相続税⑧(孫養子を利用した相続税の節税)

孫養子とは、孫を自分の子供にすることを言います。

孫養子は相続税を節税するためにとても有効な方法であります。

この孫養子による相続上のメリットデメリットを解説したいと思います。

孫養子

孫養子とは、祖父母が孫を養子にすることを言います。これにより、孫は祖父母の法定相続人になり、相続税の節税手法として有効です。

孫養子のメリット

孫養子のメリットは以下のとおりです。

・一代飛ばして相続できる
・法定相続人が増えることで、相続税の基礎控除額が増え、相続財産を減少させることができる
・法定相続人が増えることで、死亡保険金、死亡退職金の非課税枠を増やすことができる

・結果、相続税の適用税率を下げることができるため、相続税を安く抑えることができる

つまり、いずれも相続税の節税に役立ちます

一代飛ばして相続できる

通常、「親→子→孫」という順序で相続が行われ、各段階で相続税が課されます。しかし、孫を養子にすることで「親→孫」と一代飛ばしの相続が可能となり、相続税の節税に役立ちます。

法定相続人が増えることで、相続税の基礎控除額が増え、相続財産を減少させることができる

孫養子を法定相続人の数にカウントできるのは、実子がいる場合は1人まで、実子がいない場合は2人までです。

よって実子がいる場合は、養子1人まで法定相続人の数を増やすことができるので、1人孫養子にすることで、相続税の基礎控除額を600万円増やすことができます。

また、実子がいない場合は養子2人まで法定相続人の数を増やすことができるので、2人孫養子にすることで、相続税の基礎控除額を1200万円増やすことができます。

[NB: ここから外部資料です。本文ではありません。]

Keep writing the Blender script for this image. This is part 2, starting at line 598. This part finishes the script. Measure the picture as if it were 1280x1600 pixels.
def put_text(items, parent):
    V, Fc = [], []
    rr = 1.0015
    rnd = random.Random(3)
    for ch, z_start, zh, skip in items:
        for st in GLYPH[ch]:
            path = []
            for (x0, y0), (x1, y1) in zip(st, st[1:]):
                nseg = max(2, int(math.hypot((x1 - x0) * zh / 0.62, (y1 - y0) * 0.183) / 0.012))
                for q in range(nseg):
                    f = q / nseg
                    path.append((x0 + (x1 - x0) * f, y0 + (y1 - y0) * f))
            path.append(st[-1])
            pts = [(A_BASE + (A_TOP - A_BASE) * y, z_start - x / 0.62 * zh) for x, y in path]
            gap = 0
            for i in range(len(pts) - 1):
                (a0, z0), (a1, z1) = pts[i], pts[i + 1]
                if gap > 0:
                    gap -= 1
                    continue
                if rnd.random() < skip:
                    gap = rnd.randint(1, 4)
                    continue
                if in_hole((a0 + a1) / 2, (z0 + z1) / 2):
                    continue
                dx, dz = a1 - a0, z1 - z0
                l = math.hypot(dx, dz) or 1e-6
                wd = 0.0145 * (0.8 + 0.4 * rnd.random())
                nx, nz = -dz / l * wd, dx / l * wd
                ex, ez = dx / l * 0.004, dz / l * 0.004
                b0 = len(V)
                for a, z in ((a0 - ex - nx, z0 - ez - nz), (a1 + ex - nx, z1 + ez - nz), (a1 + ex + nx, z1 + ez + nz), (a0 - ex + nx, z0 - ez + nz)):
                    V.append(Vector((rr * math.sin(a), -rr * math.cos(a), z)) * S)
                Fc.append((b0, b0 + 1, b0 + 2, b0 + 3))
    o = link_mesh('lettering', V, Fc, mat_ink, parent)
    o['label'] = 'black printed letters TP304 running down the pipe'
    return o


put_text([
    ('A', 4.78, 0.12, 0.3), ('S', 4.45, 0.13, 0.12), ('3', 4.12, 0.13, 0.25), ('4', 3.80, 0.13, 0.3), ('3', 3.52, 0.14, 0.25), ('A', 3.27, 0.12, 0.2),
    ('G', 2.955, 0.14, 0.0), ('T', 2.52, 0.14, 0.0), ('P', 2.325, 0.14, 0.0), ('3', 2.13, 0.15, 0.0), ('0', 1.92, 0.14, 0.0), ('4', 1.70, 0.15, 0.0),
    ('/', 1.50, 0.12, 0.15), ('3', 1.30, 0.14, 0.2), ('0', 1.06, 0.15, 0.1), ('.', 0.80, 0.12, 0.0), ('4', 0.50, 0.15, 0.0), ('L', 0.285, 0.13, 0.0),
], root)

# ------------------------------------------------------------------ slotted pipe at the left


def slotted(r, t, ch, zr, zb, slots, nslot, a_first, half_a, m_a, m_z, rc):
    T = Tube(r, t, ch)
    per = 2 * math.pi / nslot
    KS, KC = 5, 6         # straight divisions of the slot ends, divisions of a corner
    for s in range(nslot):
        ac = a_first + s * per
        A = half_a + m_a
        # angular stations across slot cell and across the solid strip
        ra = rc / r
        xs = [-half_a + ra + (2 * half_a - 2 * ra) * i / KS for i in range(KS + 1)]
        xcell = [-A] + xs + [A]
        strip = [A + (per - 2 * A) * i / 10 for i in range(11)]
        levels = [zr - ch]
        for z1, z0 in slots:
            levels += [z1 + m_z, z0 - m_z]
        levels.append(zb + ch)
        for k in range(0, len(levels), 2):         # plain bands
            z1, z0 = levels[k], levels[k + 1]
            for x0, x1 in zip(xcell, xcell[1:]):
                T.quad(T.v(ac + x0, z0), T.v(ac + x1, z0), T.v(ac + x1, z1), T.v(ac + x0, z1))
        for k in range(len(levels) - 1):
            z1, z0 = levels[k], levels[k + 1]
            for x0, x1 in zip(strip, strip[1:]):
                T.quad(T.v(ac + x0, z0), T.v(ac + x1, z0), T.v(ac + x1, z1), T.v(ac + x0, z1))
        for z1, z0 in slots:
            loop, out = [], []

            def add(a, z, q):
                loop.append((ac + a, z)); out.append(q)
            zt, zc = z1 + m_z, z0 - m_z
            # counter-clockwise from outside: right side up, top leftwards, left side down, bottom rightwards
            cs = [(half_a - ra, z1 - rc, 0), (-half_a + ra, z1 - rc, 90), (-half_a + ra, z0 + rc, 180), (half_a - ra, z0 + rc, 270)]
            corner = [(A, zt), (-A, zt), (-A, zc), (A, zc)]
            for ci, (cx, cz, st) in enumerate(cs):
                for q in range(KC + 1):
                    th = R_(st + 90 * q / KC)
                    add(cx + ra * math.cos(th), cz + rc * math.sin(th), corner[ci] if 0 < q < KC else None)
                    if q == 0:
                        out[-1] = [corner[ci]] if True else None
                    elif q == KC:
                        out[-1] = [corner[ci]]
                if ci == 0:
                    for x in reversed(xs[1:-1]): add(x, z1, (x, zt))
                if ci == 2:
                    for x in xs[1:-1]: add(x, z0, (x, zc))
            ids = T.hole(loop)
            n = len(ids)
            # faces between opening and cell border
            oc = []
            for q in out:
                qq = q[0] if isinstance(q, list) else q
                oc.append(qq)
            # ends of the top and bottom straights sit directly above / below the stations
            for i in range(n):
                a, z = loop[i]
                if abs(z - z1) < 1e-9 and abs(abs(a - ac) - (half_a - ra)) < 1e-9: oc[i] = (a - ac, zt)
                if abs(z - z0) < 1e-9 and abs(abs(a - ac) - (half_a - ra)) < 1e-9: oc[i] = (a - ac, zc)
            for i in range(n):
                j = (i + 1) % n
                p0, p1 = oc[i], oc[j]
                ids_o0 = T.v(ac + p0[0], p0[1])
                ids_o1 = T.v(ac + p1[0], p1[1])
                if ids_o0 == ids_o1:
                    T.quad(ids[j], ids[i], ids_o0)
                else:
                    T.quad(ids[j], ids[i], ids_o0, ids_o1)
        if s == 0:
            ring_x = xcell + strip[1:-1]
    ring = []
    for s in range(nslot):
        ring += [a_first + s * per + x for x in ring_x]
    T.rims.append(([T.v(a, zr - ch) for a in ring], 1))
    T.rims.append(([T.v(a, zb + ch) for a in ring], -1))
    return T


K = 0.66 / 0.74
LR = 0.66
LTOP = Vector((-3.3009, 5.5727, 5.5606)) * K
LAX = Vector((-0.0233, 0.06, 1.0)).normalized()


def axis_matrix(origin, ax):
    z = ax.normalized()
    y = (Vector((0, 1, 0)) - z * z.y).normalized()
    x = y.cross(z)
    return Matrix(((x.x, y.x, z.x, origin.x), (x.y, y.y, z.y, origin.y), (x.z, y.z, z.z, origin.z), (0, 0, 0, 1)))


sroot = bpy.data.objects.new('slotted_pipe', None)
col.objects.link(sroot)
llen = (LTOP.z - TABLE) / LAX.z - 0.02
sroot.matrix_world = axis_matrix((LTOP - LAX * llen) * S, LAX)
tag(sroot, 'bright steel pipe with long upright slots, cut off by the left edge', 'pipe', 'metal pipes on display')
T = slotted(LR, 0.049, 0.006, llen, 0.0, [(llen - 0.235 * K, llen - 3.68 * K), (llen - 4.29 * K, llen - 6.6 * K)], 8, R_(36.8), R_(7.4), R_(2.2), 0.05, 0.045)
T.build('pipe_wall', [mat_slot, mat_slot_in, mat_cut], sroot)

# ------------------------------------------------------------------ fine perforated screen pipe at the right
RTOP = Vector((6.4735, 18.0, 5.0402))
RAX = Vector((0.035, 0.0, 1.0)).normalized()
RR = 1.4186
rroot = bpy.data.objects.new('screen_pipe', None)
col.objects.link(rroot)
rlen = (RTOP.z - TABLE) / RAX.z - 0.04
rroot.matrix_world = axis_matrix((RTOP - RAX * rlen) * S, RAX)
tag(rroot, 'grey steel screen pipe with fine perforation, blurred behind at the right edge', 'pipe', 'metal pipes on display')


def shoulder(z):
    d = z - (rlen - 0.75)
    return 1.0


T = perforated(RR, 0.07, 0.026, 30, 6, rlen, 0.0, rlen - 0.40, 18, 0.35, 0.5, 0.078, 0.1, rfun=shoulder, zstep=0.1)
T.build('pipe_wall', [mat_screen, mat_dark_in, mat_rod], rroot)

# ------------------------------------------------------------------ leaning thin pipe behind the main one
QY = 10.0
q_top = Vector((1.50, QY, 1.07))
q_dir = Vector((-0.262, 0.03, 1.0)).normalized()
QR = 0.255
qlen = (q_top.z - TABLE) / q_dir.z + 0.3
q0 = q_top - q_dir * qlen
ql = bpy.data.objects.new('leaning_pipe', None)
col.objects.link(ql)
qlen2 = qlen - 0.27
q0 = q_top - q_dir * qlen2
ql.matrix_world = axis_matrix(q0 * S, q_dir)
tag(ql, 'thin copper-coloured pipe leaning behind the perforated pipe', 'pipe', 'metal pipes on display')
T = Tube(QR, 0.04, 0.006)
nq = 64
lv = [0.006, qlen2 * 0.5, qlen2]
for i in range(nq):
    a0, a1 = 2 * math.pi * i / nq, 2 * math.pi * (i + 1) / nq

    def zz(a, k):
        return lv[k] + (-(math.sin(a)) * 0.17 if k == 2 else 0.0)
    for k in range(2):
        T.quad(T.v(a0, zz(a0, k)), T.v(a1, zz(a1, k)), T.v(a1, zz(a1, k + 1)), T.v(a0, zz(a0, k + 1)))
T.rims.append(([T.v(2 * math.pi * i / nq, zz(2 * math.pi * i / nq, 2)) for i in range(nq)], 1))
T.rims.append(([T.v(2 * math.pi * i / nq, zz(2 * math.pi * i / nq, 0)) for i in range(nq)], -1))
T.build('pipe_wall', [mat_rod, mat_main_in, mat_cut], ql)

法定相続人が増えることで、死亡保険金、死亡退職金の非課税枠を増やすことができる

同じく、孫養子を法定相続人の数にカウントできるのは、実子がいる場合は1人まで、実子がいない場合は2人までです。

よって実子がいる場合は、養子1人まで法定相続人の数を増やすことができるので、1人孫養子にすることで、死亡保険金と死亡退職金の非課税枠をそれぞれ500万円ずつ増やすことができます。

また、実子がいない場合は養子2人まで法定相続人の数を増やすことができるので、2人孫養子にすることで、死亡保険金と死亡退職金の非課税枠をそれぞれ1000万円ずつ増やすことができます。

結果、相続税の適用税率を下げることができるため、相続税を安く抑えることができる

法定相続人の増加により、相続税の基礎控除額、死亡保険金、および死亡退職金の非課税枠が拡大し、結果として課税される財産の額が減少します。これにより、適用される税率が低くなり、相続税の負担が軽減されます。

要は孫養子は相続税の節税対策に利用できるということです。

孫養子のデメリット

孫養子のデメリットは以下のとおりです。

・孫養子が相続する場合、相続税が1,2倍になってしまう人がいる
・孫養子が増えるということは、その分だけ他の相続人の取り分が減少することを意味するため、相続トラブルの原因となる

孫養子が相続する場合、相続税が1,2倍になってしまう人がいる

孫養子が相続する場合、相続税が2割増しになる人とならない人がいる。

・相続税が2割増しにならない人

被相続人の一親等の人(配偶者、父母、子供)+代襲相続する孫

・相続税が2割増しになる人

被相続人の一親等以外の人(兄弟姉妹、甥、姪、代襲相続以外の孫、孫養子、友人、愛人など)

※2割増しするか否かの判断は「親等」で決めます。

イメージとしては(本人)に近い人が一親等となります。

孫養子が増えるということは、その分だけ他の相続人の取り分が減少することを意味するため、相続トラブルの原因となる

孫養子は相続税の節税に有効です。しかし、節税できるからといって安易に孫養子を迎えると、それによって相続上不利になる人がいるため、トラブルが起きやすいです。このようなこともきっちり考慮した上で、孫養子を迎えるか否かを決めるべきです。